Short task
Leave out the pictures and retype only the lines from the opening line to the line that holds "POOL = ThreadPoolExecutor(4)", both ends included.
---------- Recorded data
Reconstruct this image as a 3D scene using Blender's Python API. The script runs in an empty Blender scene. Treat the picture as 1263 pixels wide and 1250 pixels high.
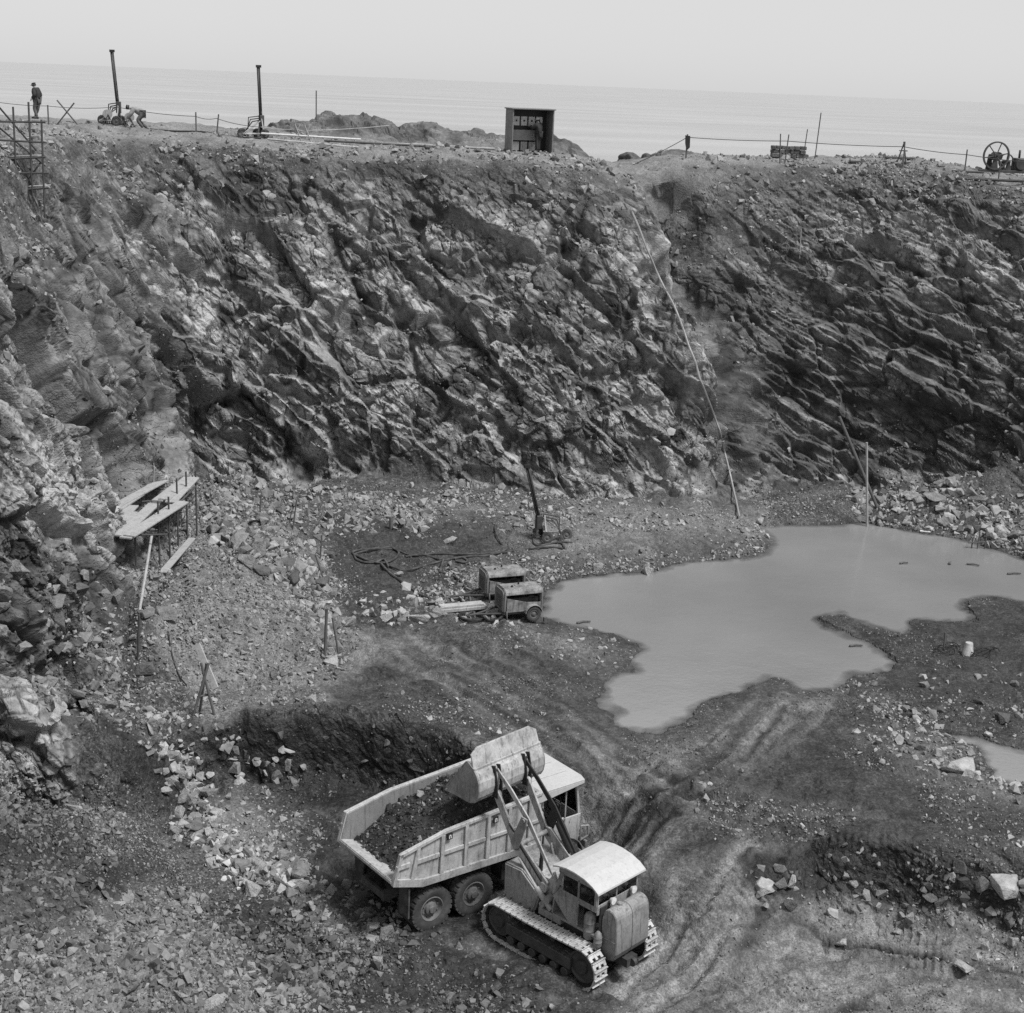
import bpy, bmesh, math, random
import numpy as np
from mathutils import Vector, Matrix
from concurrent.futures import ThreadPoolExecutor

SC = bpy.context.scene
COL = SC.collection
R = math.radians
rng = np.random.default_rng(7)
random.seed(7)
F4 = np.float32

# ------------------------------------------------------------------ camera
CAM_H = 18.0
FPX, PITCH, ROLL = 1804.0, R(16.17), R(2.36)
_F = np.array([0, math.cos(PITCH), -math.sin(PITCH)])
_U0 = np.array([0, math.sin(PITCH), math.cos(PITCH)])
_R0 = np.array([1.0, 0, 0])
CR = _R0 * math.cos(ROLL) + _U0 * math.sin(ROLL)
CU = -_R0 * math.sin(ROLL) + _U0 * math.cos(ROLL)
CO = np.array([0, 0, CAM_H])

def ray(px, py):
    return _F + CR * ((px - 631.5) / FPX) + CU * ((625 - py) / FPX)

def at(px, py, z=0.0):
    d = ray(px, py)
    return CO + d * ((z - CAM_H) / d[2])

def at_y(px, py, y):
    d = ray(px, py)
    return CO + d * (y / d[1])

def proj(x, y, z):
    dx, dy, dz = x, y, z - CAM_H
    f = dx * _F[0] + dy * _F[1] + dz * _F[2]
    f = np.maximum(f, .5)
    u = (dx * CR[0] + dy * CR[1] + dz * CR[2]) / f
    v = (dx * CU[0] + dy * CU[1] + dz * CU[2]) / f
    return 631.5 + u * FPX, 625 - v * FPX

cam_d = bpy.data.cameras.new('camera')
cam_d.sensor_fit = 'HORIZONTAL'; cam_d.sensor_width = 56.0
cam_d.lens = 56.0 * FPX / 1263.0
cam_d.clip_start = .5; cam_d.clip_end = 60000
cam = bpy.data.objects.new('camera', cam_d); COL.objects.link(cam)
cam.matrix_world = Matrix(((CR[0], CU[0], -_F[0], 0), (CR[1], CU[1], -_F[1], 0), (CR[2], CU[2], -_F[2], CAM_H), (0, 0, 0, 1)))
SC.camera = cam

# ------------------------------------------------------------------ array noise
POOL = ThreadPoolExecutor(4)

def par(fn, n, *arrs):
    """run fn over chunks of the arrays in threads, concatenating the results"""
    if n < 60000:
        return fn(*arrs)
    k = max(4, n // 150000)
    idx = np.array_split(np.arange(n), k)
    res = list(POOL.map(lambda i: fn(*[a[i[0]:i[-1] + 1] for a in arrs]), idx))
    if isinstance(res[0], tuple):
        return tuple(np.concatenate(r) for r in zip(*res))
    return np.concatenate(res)

def hash3(ix, iy, iz, seed):
    h = (ix.astype(np.uint32) * np.uint32(73856093)) ^ (iy.astype(np.uint32) * np.uint32(19349663)) ^ (iz.astype(np.uint32) * np.uint32(83492791)) ^ np.uint32((seed * 2654435761) & 0xffffffff)
    h ^= h >> np.uint32(13); h *= np.uint32(1274126177); h ^= h >> np.uint32(16)
    h *= np.uint32(2246822519); h ^= h >> np.uint32(13)
    return h

def r01(h, k=0):
    if k:
        h = h * np.uint32(2654435761 + 2 * k * 7919 & 0xffffffff | 1); h = h ^ (h >> np.uint32(15)); h = h * np.uint32(2246822519); h = h ^ (h >> np.uint32(13))
    return (h & np.uint32(0xffffff)).astype(F4) * F4(1 / 16777216)

def vnoise(x, y, z, seed=0):
    x = np.asarray(x, F4); y = np.asarray(y, F4); z = np.asarray(z, F4)
    fx, fy, fz = np.floor(x), np.floor(y), np.floor(z)
    ix, iy, iz = fx.astype(np.int32), fy.astype(np.int32), fz.astype(np.int32)
    x, y, z = x - fx, y - fy, z - fz
    u, v, w = x * x * (3 - 2 * x), y * y * (3 - 2 * y), z * z * (3 - 2 * z)
    o = 0
    for a in (0, 1):
        for b in (0, 1):
            for c in (0, 1):
                wt = (u if a else 1 - u) * (v if b else 1 - v) * (w if c else 1 - w)
                o = o + wt * r01(hash3(ix + a, iy + b, iz + c, seed))
    return o * 2 - 1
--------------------
Result
Reconstruct this image as a 3D scene using Blender's Python API. The script runs in an empty Blender scene. Treat the picture as 1263 pixels wide and 1250 pixels high.
import bpy, bmesh, math, random
import numpy as np
from mathutils import Vector, Matrix
from concurrent.futures import ThreadPoolExecutor

SC = bpy.context.scene
COL = SC.collection
R = math.radians
rng = np.random.default_rng(7)
random.seed(7)
F4 = np.float32

# ------------------------------------------------------------------ camera
CAM_H = 18.0
FPX, PITCH, ROLL = 1804.0, R(16.17), R(2.36)
_F = np.array([0, math.cos(PITCH), -math.sin(PITCH)])
_U0 = np.array([0, math.sin(PITCH), math.cos(PITCH)])
_R0 = np.array([1.0, 0, 0])
CR = _R0 * math.cos(ROLL) + _U0 * math.sin(ROLL)
CU = -_R0 * math.sin(ROLL) + _U0 * math.cos(ROLL)
CO = np.array([0, 0, CAM_H])

def ray(px, py):
    return _F + CR * ((px - 631.5) / FPX) + CU * ((625 - py) / FPX)

def at(px, py, z=0.0):
    d = ray(px, py)
    return CO + d * ((z - CAM_H) / d[2])

def at_y(px, py, y):
    d = ray(px, py)
    return CO + d * (y / d[1])

def proj(x, y, z):
    dx, dy, dz = x, y, z - CAM_H
    f = dx * _F[0] + dy * _F[1] + dz * _F[2]
    f = np.maximum(f, .5)
    u = (dx * CR[0] + dy * CR[1] + dz * CR[2]) / f
    v = (dx * CU[0] + dy * CU[1] + dz * CU[2]) / f
    return 631.5 + u * FPX, 625 - v * FPX

cam_d = bpy.data.cameras.new('camera')
cam_d.sensor_fit = 'HORIZONTAL'; cam_d.sensor_width = 56.0
cam_d.lens = 56.0 * FPX / 1263.0
cam_d.clip_start = .5; cam_d.clip_end = 60000
cam = bpy.data.objects.new('camera', cam_d); COL.objects.link(cam)
cam.matrix_world = Matrix(((CR[0], CU[0], -_F[0], 0), (CR[1], CU[1], -_F[1], 0), (CR[2], CU[2], -_F[2], CAM_H), (0, 0, 0, 1)))
SC.camera = cam

# ------------------------------------------------------------------ array noise
POOL = ThreadPoolExecutor(4)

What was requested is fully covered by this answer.